I am inclined to agree with Rayvn.
I haven't experienced this yet persay--but I did experience a jw baby shower I was explicitly NOT invited to. (Death/birth different but equal yes no?) Anyway I sent the card (with my phone number and a request that they call me when they needed a babysitter) and a gift. Did I get anythiing back? Nope. Was I expecting to? I dunno, I did expect at least a thank you card, but I guess not. Does it hurt. Hell yes. (especially since I am not df or da.) But did I do the right thing. I think I did. Regardless of how they feel about me, my feelings for them have not changed one bit. I think it's important they be reminded of that during big life-altering events like this.

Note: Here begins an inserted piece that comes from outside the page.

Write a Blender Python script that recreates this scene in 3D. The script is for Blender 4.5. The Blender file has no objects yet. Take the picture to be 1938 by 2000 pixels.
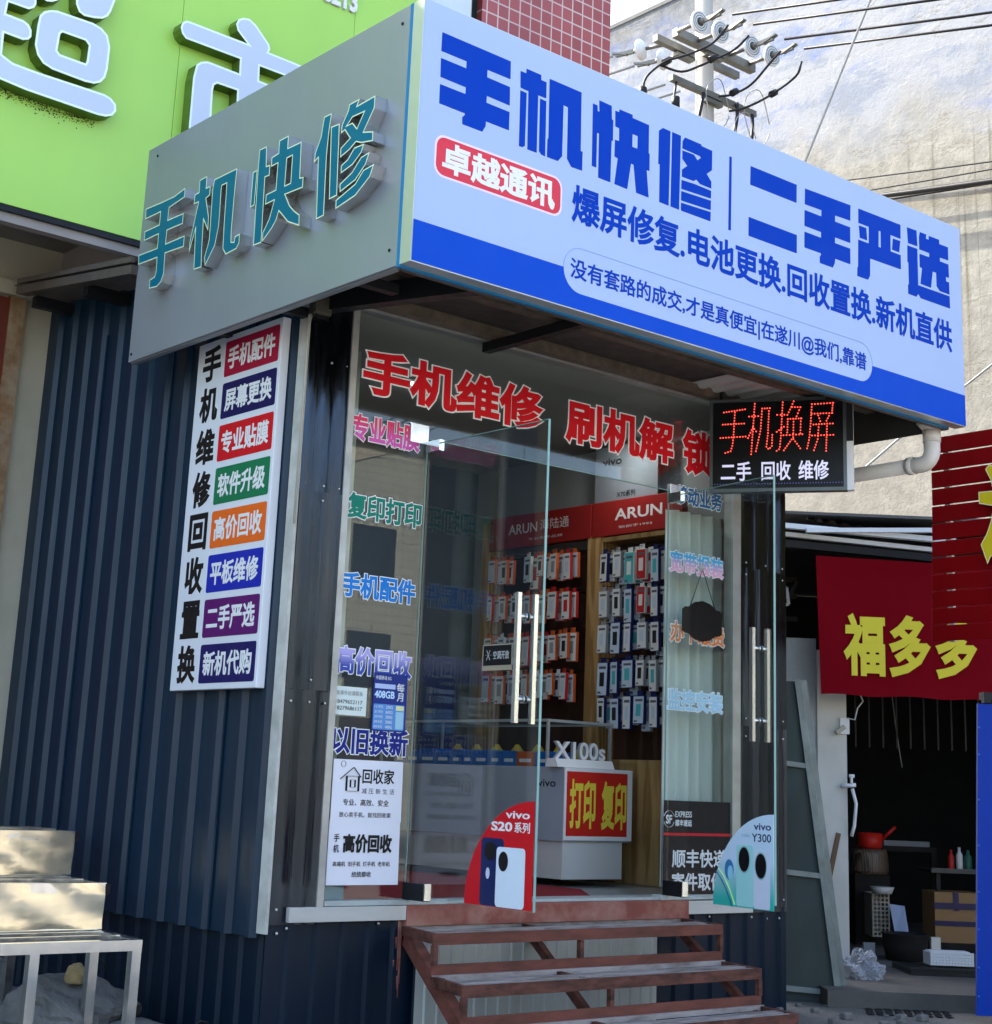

I remember so many times as a kid, or while I was still in talking about DF and DA people like they didn't care, and how could they be so cold to turn their backs on us? When all we did was love them! (I know laughable now) but I did take their silence to mean they stopped caring and wanted nothing to do with us simply because of how we believed.
Now being on the otherside, I don't want them to ever think I stopped carring about them simply because of what they believe. I don't agree with what they believe, and find what they believe to be harmful and dangerous...but I will never hate THEM because of it. Nor will I stop caring for them.
Therefore, while I have never experienced a funeral situation like this, I know already how I would react. They would get a card with my deepest sympathy and respect, and a promise to be there for them should they ever feel the need to talk.
I am still here. If they want me they can find me. I want it to always be PERFECTLY OBVIOUS who cut out who. If they want to play petty games so be it. I will not.